There are other tools that are available and a variety of types of trusts.  What each of these documents do will be discussed in other posts. 

This is an all too common story, and a good example of why a plan is needed:

A potential client (“Jane”) needed help with a Probate matter.  Her ninety-something great uncle died without a will (the fancy law term for this is intestate).  He had no children of his own, but was an uncle to 7 nieces and nephews.  One of those nieces was Jane’s mother.  Jane and her brother (“Jack”) lived with and cared for the great uncle before his death. 

Several times, the uncle told them he wanted them to have the Berkeley home he bought in the 1940s (valued at about $600,000 on Zillow).  They asked him to write a will, and he refused.  He believed the family would do the right thing and recognize that Jane and Jack had cared for him.

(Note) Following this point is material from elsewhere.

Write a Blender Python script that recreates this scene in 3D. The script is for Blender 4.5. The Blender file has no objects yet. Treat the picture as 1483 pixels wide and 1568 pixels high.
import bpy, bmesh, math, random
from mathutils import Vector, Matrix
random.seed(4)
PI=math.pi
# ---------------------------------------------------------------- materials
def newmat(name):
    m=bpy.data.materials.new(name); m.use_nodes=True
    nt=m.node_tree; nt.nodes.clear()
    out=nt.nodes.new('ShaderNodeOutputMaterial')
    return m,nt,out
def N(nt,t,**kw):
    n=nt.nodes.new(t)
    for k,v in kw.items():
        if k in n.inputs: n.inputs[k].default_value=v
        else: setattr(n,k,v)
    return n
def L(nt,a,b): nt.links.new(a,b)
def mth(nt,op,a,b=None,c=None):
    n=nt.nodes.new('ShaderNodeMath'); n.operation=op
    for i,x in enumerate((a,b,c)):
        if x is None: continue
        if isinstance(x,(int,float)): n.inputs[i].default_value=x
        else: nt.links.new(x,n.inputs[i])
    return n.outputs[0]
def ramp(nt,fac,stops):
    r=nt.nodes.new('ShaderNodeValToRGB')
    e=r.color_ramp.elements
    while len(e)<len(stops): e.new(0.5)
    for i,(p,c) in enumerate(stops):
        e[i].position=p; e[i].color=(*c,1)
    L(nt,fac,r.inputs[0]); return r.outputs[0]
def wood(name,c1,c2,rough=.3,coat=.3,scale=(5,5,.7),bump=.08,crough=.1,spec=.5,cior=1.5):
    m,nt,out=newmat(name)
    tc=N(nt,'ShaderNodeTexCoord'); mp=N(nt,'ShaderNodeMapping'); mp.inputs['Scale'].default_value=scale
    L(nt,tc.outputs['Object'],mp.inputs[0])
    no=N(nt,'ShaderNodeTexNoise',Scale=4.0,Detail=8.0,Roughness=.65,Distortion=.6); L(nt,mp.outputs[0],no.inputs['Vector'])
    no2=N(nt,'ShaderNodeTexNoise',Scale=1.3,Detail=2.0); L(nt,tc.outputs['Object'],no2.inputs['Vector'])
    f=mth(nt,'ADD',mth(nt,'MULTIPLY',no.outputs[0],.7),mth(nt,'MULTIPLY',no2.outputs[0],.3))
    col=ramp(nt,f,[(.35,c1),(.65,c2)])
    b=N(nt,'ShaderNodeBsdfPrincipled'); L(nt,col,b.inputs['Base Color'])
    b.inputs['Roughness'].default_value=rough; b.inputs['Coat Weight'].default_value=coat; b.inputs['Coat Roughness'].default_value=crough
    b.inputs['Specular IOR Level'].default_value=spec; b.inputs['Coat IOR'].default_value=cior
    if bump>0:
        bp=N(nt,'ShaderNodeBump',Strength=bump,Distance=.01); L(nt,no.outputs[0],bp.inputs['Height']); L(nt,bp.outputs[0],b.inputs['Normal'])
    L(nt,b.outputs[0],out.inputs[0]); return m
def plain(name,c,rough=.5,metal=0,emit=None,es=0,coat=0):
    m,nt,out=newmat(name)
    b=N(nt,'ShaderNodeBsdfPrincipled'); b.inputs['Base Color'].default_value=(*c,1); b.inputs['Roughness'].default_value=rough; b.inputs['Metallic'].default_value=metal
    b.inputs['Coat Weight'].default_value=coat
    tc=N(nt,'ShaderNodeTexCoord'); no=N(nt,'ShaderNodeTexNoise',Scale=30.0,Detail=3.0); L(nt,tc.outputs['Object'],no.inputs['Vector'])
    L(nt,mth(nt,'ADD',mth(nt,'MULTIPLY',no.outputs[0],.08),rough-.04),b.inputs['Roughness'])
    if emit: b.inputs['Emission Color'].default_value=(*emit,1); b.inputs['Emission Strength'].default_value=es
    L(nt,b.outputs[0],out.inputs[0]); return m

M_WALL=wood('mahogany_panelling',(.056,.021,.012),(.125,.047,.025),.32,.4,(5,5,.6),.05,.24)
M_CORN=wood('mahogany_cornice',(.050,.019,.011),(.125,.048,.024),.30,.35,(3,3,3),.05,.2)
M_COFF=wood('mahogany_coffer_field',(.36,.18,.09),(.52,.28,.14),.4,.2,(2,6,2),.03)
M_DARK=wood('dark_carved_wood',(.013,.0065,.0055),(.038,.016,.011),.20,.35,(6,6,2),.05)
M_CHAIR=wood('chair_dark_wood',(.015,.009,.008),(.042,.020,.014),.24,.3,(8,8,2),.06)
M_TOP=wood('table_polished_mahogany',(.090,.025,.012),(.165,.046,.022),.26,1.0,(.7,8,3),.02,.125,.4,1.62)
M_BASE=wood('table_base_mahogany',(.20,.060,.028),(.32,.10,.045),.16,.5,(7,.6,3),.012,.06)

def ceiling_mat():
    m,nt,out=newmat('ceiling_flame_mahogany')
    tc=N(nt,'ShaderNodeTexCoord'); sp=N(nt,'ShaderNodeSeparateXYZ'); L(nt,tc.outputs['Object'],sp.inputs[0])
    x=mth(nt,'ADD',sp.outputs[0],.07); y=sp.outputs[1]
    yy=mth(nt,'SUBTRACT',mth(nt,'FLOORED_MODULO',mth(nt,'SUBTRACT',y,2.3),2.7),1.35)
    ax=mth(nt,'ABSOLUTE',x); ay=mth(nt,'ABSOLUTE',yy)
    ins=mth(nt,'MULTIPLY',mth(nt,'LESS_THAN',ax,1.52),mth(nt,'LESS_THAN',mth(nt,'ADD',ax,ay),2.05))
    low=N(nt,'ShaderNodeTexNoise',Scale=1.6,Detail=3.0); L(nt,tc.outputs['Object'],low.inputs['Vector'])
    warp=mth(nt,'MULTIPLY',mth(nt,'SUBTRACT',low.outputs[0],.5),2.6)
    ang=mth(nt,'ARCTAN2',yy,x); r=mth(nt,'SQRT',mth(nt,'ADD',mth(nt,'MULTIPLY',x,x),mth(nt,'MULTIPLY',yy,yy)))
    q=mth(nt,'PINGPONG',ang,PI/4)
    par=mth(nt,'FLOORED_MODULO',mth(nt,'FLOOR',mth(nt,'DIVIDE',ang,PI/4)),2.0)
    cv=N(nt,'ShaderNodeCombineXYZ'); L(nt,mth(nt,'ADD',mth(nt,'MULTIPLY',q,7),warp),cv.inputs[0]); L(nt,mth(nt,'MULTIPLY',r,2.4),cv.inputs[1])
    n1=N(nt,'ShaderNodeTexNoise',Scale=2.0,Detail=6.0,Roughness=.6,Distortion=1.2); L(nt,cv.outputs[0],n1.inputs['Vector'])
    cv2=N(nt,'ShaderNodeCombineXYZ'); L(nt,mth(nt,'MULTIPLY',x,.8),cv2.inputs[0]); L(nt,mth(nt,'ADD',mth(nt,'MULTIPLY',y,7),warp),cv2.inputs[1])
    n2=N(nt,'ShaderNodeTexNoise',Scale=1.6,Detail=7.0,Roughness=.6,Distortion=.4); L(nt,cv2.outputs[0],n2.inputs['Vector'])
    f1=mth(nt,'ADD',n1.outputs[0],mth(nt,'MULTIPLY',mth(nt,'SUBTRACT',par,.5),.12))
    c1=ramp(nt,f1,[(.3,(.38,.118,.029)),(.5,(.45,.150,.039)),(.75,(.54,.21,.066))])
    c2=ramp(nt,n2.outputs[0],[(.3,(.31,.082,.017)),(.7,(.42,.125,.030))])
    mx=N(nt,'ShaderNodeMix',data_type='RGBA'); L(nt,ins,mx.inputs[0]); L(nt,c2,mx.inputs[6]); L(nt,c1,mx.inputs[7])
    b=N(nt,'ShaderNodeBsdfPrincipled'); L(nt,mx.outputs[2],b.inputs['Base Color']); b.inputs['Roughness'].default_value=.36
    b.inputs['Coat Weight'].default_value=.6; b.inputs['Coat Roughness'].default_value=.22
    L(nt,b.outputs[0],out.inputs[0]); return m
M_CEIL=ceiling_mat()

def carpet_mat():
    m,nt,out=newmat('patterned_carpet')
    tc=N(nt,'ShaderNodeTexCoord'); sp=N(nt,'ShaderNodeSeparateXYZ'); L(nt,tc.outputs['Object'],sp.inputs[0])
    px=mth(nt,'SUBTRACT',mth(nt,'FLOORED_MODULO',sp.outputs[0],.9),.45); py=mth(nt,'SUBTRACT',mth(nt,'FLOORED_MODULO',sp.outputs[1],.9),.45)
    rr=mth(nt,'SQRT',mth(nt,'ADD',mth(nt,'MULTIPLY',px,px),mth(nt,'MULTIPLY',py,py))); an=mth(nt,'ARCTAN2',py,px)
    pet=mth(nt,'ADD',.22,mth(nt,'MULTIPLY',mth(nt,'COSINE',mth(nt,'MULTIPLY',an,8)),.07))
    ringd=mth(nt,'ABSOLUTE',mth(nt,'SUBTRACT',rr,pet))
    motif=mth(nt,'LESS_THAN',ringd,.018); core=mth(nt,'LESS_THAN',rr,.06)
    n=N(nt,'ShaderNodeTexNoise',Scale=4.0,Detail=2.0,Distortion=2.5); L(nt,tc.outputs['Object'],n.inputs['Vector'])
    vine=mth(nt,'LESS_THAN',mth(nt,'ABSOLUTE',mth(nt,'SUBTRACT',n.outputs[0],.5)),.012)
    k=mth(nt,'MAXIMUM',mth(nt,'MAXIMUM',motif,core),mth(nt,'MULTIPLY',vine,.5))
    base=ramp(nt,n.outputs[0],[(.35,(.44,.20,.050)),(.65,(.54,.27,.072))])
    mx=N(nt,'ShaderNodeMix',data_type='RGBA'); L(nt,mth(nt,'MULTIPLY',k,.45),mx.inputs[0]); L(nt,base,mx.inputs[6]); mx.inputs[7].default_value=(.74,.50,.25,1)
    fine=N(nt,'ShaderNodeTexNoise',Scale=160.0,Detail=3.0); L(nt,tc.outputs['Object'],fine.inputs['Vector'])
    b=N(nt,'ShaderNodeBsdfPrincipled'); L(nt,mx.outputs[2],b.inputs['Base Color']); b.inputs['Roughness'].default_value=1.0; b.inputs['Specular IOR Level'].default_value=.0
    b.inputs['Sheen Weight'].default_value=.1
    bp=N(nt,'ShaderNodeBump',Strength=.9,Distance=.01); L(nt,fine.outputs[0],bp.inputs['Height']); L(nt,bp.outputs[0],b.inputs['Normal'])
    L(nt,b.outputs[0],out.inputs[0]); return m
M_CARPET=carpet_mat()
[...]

The legal heirs (Jane’s 6 aunts/uncles and mom) were the ones to inherit.  They did not care that Jane and Jack spent years caring for the decedent.  Six of the heirs wanted to sell the property: leaving the two thirty-somethings with no recourse or right to anything. 

Jane and Jack received a quick and harsh lesson in the laws of intestate succession…. Or what happens to your stuff (even if it is “just” a house) if someone dies without an estate plan.